Now, if you are a high earner in a high state and local tax state like California or New York or Connecticut, well, that won't be the case, but high earners are actually those with $500,000 or more. Those folks, well, they're going to have a bit of a tax bill and that they haven't prepared for it is going to be a negative surprise. But we went to our consumer insights team and said, hey, what's the average income of our customers? 97% of our customer's average income is less than $250,000. So we think the health of the consumer continues into 2019.
Okay. Thanks Carol for that color. I appreciate it
And we'll move on to Scot Ciccarelli with RBC.
Good morning, guys. Scot Ciccarelli, so are there any markets or even product categories where you're starting to see some trade down activity and related to that how do you think that would play out in a rising price environment because of tariffs and maybe you grant some of the price increase request that you're getting from your vendors?

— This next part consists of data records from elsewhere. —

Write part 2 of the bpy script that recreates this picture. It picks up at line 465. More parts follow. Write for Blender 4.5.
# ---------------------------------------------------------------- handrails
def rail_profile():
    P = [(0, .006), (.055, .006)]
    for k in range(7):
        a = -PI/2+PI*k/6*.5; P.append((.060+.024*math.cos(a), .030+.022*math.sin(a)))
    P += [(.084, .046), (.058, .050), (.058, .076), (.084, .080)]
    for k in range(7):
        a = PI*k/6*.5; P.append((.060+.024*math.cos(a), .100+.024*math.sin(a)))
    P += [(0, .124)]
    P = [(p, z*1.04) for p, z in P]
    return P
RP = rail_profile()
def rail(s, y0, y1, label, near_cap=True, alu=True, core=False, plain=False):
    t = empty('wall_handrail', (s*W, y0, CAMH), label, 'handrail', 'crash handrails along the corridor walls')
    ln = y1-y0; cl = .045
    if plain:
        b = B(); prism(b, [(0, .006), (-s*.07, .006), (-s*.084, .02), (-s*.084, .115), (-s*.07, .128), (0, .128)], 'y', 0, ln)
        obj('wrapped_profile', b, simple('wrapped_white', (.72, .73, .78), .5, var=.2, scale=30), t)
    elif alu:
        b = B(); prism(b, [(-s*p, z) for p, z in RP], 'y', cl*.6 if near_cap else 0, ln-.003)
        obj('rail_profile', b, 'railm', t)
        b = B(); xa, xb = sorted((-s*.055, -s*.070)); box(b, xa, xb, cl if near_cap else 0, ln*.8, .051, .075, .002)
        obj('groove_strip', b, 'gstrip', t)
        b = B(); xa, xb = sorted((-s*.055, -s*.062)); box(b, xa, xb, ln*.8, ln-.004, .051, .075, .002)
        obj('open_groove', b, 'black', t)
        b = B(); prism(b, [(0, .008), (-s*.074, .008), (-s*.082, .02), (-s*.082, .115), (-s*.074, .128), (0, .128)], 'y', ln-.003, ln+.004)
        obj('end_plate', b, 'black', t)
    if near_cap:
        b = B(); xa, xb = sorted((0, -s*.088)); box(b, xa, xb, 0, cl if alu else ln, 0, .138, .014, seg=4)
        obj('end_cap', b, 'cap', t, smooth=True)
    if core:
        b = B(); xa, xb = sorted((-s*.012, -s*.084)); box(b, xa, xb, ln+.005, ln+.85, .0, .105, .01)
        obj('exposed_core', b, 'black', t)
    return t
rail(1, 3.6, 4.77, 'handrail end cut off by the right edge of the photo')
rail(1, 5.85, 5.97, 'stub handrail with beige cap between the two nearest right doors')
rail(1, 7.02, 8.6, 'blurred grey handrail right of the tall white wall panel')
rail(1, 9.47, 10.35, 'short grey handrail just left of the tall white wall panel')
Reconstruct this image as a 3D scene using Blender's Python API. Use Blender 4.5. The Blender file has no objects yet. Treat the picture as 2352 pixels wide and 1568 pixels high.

So I'll start with a comment and turn it to Ted. Even in the downturn of 2008, which was obviously the most difficult since the depression,customers were willing to spend for new innovative product.
Yeah. Ted, this is Scott. We haven't seen it yet and something I'm looking at, very closely we're looking at unit productivity by opening price point good, better, best, premium. Making sure we're priced right at the opening price point level and making sure inventory levels are ready to go to see if we're going to see that dynamic that you just referenced and we have not seen it, now whether that comes we'll be ready for it, but today, as Craig said, people are trading up for the new innovative product.
I mean a classic example of that is you take a category like vinyl flooring, vinyl flooring was almost on its deathbed and then innovation came along and you now have vinyl plank flooring that is flying out of the stores at a premium price, it's a great value to the customer, it's easy to use, it's simple for the Pro and to install and that's a classic example of why innovation drive sales.
And to be clear on the market front, like, Carol, you already mentioned, the LA market for example, any markets where you're starting to see trade down activity maybe particularly if you could focus on kind of overheated housing markets, or what you would view as where affordability isn't great?
I haven't seen anything like that at all.
Haven't seen it.
Okay, thank you guys.
And we'll move on to Elizabeth Suzuki with Bank of America Merrill Lynch.
Great, thanks. Can you give any additional detail on the performance in Canada on a constant currency basis; I think you guys mentioned that the comps were positive, just curious how strong it was there?
Canada posted positive comps in local currency. Clearly there are pressures in Canada from a housing standpoint, the government has made a conscious decision to slow down housing in Canada and you see that in the numbers, but they delivered a great performance, we're seeing terrific online growth in Canada as a Canadian customer embraces e-commerce as well.
Okay and was there any impacts in the quarter from competitive pricing from other large players as they rationalized some inventory this quarter?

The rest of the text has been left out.